• **INSTRUCTIONS TO FOLLOW**
Isolate every line in the data with the string "scene" and copy it.

───── COLLECTED DATA ─────

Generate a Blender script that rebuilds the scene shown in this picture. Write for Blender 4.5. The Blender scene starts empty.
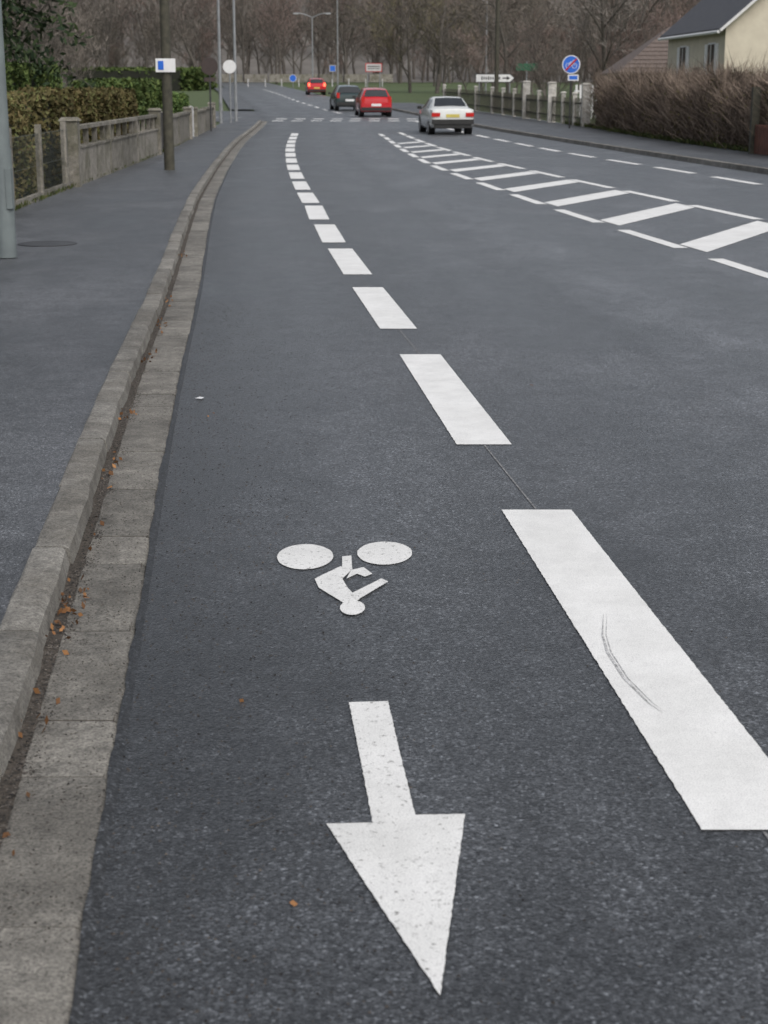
import bpy, math, random
import numpy as np
from mathutils import Vector, Matrix
from mathutils.geometry import tessellate_polygon
random.seed(7); np.random.seed(7)
sc = bpy.context.scene
COL = sc.collection

# ------------------------------------------------------------------ terrain
def gz(y):
    s=6.0; t=(y-64)/s
    return 0.0145*s*(math.log1p(math.exp(-abs(t)))+max(t,0))
def hill(x,y):
    t=min(max((y-330)/150,0),1); t=t*t*(3-2*t)
    return gz(y)+t*38

def curve(knots, win=4.0):
    ks=sorted(knots); ky=np.array([k[0] for k in ks]); kx=np.array([k[1] for k in ks])
    ys=np.arange(-60,330.01,0.25); xs=np.interp(ys,ky,kx)
    n=int(win/0.25)|1; ker=np.ones(n)/n
    for _ in range(2):
        xs=np.convolve(np.pad(xs,n//2,mode='reflect',reflect_type='odd'),ker,mode='valid')
    return lambda y: float(np.interp(y,ys,xs))
# left edge of the asphalt / right edge of the concrete gutter
LE=curve([(-60,4.6),(-20,1.25),(0,-.34),(2.85,-.61),(4.6,-.77),(5.6,-.86),(7.03,-1.0),(9.46,-1.22),(11.4,-1.38),(14.16,-1.60),(17.57,-1.91),
          (21.4,-2.26),(27.4,-2.78),(37.8,-3.52),(50.3,-4.32),(59.6,-4.82),(70.8,-5.21),(81.3,-5.6),(100,-7.6),(130,-10.8),(160,-14),(330,-34)],2.5)
RK=curve([(-60,17),(-20,13.2),(0,11.4),(20,9.75),(35.6,8.2),(43,7.5),(52,6.69),(61.7,5.72),(73.3,4.17),(84.3,2.8),(98.8,.94),(116,-1.0),(145,-4.6),(160,-6.4),(330,-26)],6)
RL=curve([(-60,15.4),(0,9.9),(20,8.3),(31.7,7.2),(38.9,6.4),(46.3,5.4),(52,4.83),(59.6,4.11),(73,2.7),(85,1.2),(100,-1)],6)
HL=curve([(-60,13),(0,5.55),(10,4.4),(15.86,3.75),(18.8,3.42),(21.3,3.08),(25.1,2.62),(28.7,2.24),(34,1.71),(40.3,1.12),(50.3,.57),(62.8,.04),(90,-1.6)],4)
HR=curve([(-60,16.5),(0,8.5),(10,7.05),(22.9,5.26),(25.5,4.89),(29.3,4.42),(32.5,3.93),(37.8,3.25),(43,2.6),(52,1.73),(61.7,1.03),(90,-.9)],4)
WL=curve([(-60,2),(0,-4.3),(24.7,-5.4),(30.2,-5.6),(45.2,-6.1),(59.6,-6.87),(70.8,-7.3),(80,-7.6)],5)
RH=curve([(-60,21),(0,14.4),(20,12.3),(43,10.1),(50,9.6),(70.8,8.66),(78.5,7.5),(92.8,5.83),(108,2.95),(150,-2)],5)

# ------------------------------------------------------------------ materials
def newmat(name):
    m=bpy.data.materials.new(name); m.use_nodes=True
    nt=m.node_tree; b=nt.nodes['Principled BSDF']
    return m,nt,b
def N(nt,t,**kw):
    n=nt.nodes.new(t)
    for k,v in kw.items(): setattr(n,k,v)
    return n
def ramp(nt,fac,stops):
    r=N(nt,'ShaderNodeValToRGB'); cr=r.color_ramp
    while len(cr.elements)<len(stops): cr.elements.new(0.5)
    for e,(p,c) in zip(cr.elements,stops):
        e.position=p; e.color=(*c,1) if len(c)==3 else c
    nt.links.new(fac,r.inputs['Fac']); return r.outputs['Color']
def noise(nt,vec,scale,detail=4,rough=.55):
    n=N(nt,'ShaderNodeTexNoise'); n.inputs['Scale'].default_value=scale
    n.inputs['Detail'].default_value=detail; n.inputs['Roughness'].default_value=rough
    nt.links.new(vec,n.inputs['Vector']); return n.outputs['Fac']
def mix(nt,mode,fac,a,b):
    m=N(nt,'ShaderNodeMix',data_type='RGBA',blend_type=mode)
    for sock,val in ((m.inputs[0],fac),(m.inputs[6],a),(m.inputs[7],b)):
        if hasattr(val,'links'): nt.links.new(val,sock)
        elif isinstance(val,(int,float)): sock.default_value=val
        else: sock.default_value=(*val,1)
    return m.outputs[2]
def g(v): return (v,v,v)
def simple(name,c1,c2=None,scale=4,rough=.7,bump=0,bscale=None,metal=0,detail=3,spec=.5,emit=None):
    m,nt,b=newmat(name)
    tc=N(nt,'ShaderNodeTexCoord').outputs['Object']
    if c2 is None: c2=tuple(x*.75 for x in c1)
    f=noise(nt,tc,scale,detail)
    c=ramp(nt,f,[(.3,c2),(.7,c1)])
    nt.links.new(c,b.inputs['Base Color'])
    b.inputs['Roughness'].default_value=rough; b.inputs['Metallic'].default_value=metal
    b.inputs['Specular IOR Level'].default_value=spec
    if bump:
        bn=N(nt,'ShaderNodeBump'); bn.inputs['Strength'].default_value=bump; bn.inputs['Distance'].default_value=.01
        nt.links.new(noise(nt,tc,bscale or scale*8,4),bn.inputs['Height']); nt.links.new(bn.outputs[0],b.inputs['Normal'])
    if emit:
        b.inputs['Emission Color'].default_value=(*emit[0],1); b.inputs['Emission Strength'].default_value=emit[1]
    return m
def foliage(name,c1,c2,c3,rough=.75,trans=0):
    m,nt,b=newmat(name)
    tc=N(nt,'ShaderNodeTexCoord').outputs['Object']
    gi=N(nt,'ShaderNodeNewGeometry').outputs['Random Per Island']
    c=ramp(nt,gi,[(0,c2),(.5,c1),(1,c3)])
    f=noise(nt,tc,1.1,2)
    c=mix(nt,'MULTIPLY',1,c,ramp(nt,f,[(.35,g(.6)),(.65,g(1.15))]))
    oi=N(nt,'ShaderNodeObjectInfo').outputs['Random']
    c=mix(nt,'MULTIPLY',1,c,ramp(nt,oi,[(0,(.75,.71,.67)),(.5,(1,.96,.94)),(1,(1.2,1.2,1.2))]))
    nt.links.new(c,b.inputs['Base Color']); b.inputs['Roughness'].default_value=rough
    b.inputs['Specular IOR Level'].default_value=.2
    return m

def asphalt(name,dark,light,track=True,rlo=.36,rhi=.62,agg=95,bump=.4,sheen=.12,spec=.5):
    m,nt,b=newmat(name); L=nt.links
    tc=N(nt,'ShaderNodeTexCoord').outputs['Object']
    mp=N(nt,'ShaderNodeMapping'); mp.inputs['Scale'].default_value=(1,.45,1); mp.inputs['Rotation'].default_value=(0,0,.5)
    L.new(tc,mp.inputs['Vector'])
    big=noise(nt,mp.outputs[0],.8,4,.62)
    med=noise(nt,tc,4.2,4,.68)
    fine=noise(nt,tc,75,3,.8)
    fine2=noise(nt,tc,26,2,.7)
    vo=N(nt,'ShaderNodeTexVoronoi'); vo.inputs['Scale'].default_value=agg; L.new(tc,vo.inputs['Vector'])
    sep=N(nt,'ShaderNodeSeparateColor'); L.new(vo.outputs['Color'],sep.inputs[0])
    col=ramp(nt,sep.outputs[0],[(0,dark),(.75,light),(.92,tuple(x*1.5 for x in light)),(1,tuple(x*2.6 for x in light))])
    col=mix(nt,'MULTIPLY',1,col,ramp(nt,fine,[(.32,g(.3)),(.66,g(1.6))]))
    col=mix(nt,'MULTIPLY',1,col,ramp(nt,fine2,[(.3,g(.74)),(.7,g(1.26))]))
    col=mix(nt,'MULTIPLY',1,col,ramp(nt,med,[(.3,g(.74)),(.7,g(1.22))]))
    col=mix(nt,'MULTIPLY',1,col,ramp(nt,big,[(.34,g(.58)),(.48,g(.95)),(.62,g(1.45))]))  # damp mottling, with sheen streaks painted into the same light and dark patches
    rg=ramp(nt,big,[(.34,g(rlo)),(.62,g(rhi))])
    rg=mix(nt,'ADD',1,rg,ramp(nt,fine,[(.3,g(-.0)),(.75,g(.14))]))
    if track:
        uv=N(nt,'ShaderNodeUVMap'); uv.uv_map='lane'
        s=N(nt,'ShaderNodeSeparateXYZ'); L.new(uv.outputs[0],s.inputs[0])
        wob=N(nt,'ShaderNodeMath',operation='MULTIPLY_ADD'); L.new(big,wob.inputs[0]); wob.inputs[1].default_value=.5; L.new(s.outputs[0],wob.inputs[2])
        mr=N(nt,'ShaderNodeMath',operation='DIVIDE'); L.new(wob.outputs[0],mr.inputs[0]); mr.inputs[1].default_value=12.
        T=lambda x:(x+.25)/12.
        tr=ramp(nt,mr.outputs[0],[(0,g(.40)),(T(.12),g(.5)),(T(.45),g(.88)),(T(.9),g(1.12)),(T(1.5),g(.9)),(T(2.1),g(1.05)),(T(2.6),g(1.3)),(T(3.2),g(1.1)),(T(3.26),g(1.32)),(T(3.9),g(1.55)),(T(4.8),g(1.4))])
        col=mix(nt,'MULTIPLY',1,col,tr)
    L.new(col,b.inputs['Base Color']); L.new(rg,b.inputs['Roughness'])
    b.inputs['Specular IOR Level'].default_value=spec
    b.inputs['Sheen Weight'].default_value=sheen; b.inputs['Sheen Roughness'].default_value=.22
    b.inputs['Sheen Tint'].default_value=(.92,.96,1,1)
    bn=N(nt,'ShaderNodeBump'); bn.inputs['Strength'].default_value=bump; bn.inputs['Distance'].default_value=.006
    h1=N(nt,'ShaderNodeMath',operation='MULTIPLY_ADD'); L.new(vo.outputs['Distance'],h1.inputs[0]); h1.inputs[1].default_value=-.8; L.new(fine,h1.inputs[2])
    L.new(h1.outputs[0],bn.inputs['Height']); L.new(bn.outputs[0],b.inputs['Normal'])
    return m
def paintmat(name,wear=.5,base=.78):
    m,nt,b=newmat(name); L=nt.links
    tc=N(nt,'ShaderNodeTexCoord').outputs['Object']
    f=noise(nt,tc,55,5,.8); f2=noise(nt,tc,2.3,4); f3=noise(nt,tc,9,4,.7)
    c=ramp(nt,f2,[(.3,(base*.86,base*.86,base*.84)),(.7,(base,base,base*.985))])
    c=mix(nt,'MULTIPLY',1,c,ramp(nt,f3,[(.3,g(.90)),(.6,g(1.0))]))
    lo=.24+wear*.12
    c=mix(nt,'MIX',ramp(nt,f,[(lo,g(.9)),(lo+.06,g(0))]),c,(.14,.135,.125))
    fx=noise(nt,tc,260,2,.5); c=mix(nt,'MULTIPLY',1,c,ramp(nt,fx,[(.3,g(.70)),(.55,g(1.0))]))
    L.new(c,b.inputs['Base Color']); b.inputs['Roughness'].default_value=.6
    bn=N(nt,'ShaderNodeBump'); bn.inputs['Strength'].default_value=.25; bn.inputs['Distance'].default_value=.002
    L.new(fx,bn.inputs['Height']); L.new(bn.outputs[0],b.inputs['Normal'])
    return m
def concrete(name,c,stain=(.10,.095,.08),rough=.8,sc_=30):
    m,nt,b=newmat(name); L=nt.links
    tc=N(nt,'ShaderNodeTexCoord').outputs['Object']
    f=noise(nt,tc,sc_,5,.75); f2=noise(nt,tc,1.9,4,.7); f3=noise(nt,tc,110,3,.8); f4=noise(nt,tc,7,4,.7)
    col=ramp(nt,f,[(.25,tuple(x*.5 for x in c)),(.6,c),(.8,tuple(x*1.3 for x in c))])
    col=mix(nt,'MIX',ramp(nt,f2,[(.38,g(.8)),(.56,g(0))]),col,stain)
    gi=N(nt,'ShaderNodeNewGeometry').outputs['Random Per Island']
    col=mix(nt,'MULTIPLY',1,col,ramp(nt,gi,[(0,g(.8)),(1,g(1.15))]))
    col=mix(nt,'MULTIPLY',1,col,ramp(nt,f4,[(.3,g(.68)),(.65,g(1.14))]))
    col=mix(nt,'MULTIPLY',1,col,ramp(nt,f3,[(.33,g(.38)),(.6,g(1.2))]))
    L.new(col,b.inputs['Base Color']); b.inputs['Roughness'].default_value=rough
    bn=N(nt,'ShaderNodeBump'); bn.inputs['Strength'].default_value=.9; bn.inputs['Distance'].default_value=.01
    L.new(f,bn.inputs['Height']); L.new(bn.outputs[0],b.inputs['Normal'])
    return m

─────

• **COMPLETED EXERCISE**
Generate a Blender script that rebuilds the scene shown in this picture. Write for Blender 4.5. The Blender scene starts empty.
sc = bpy.context.scene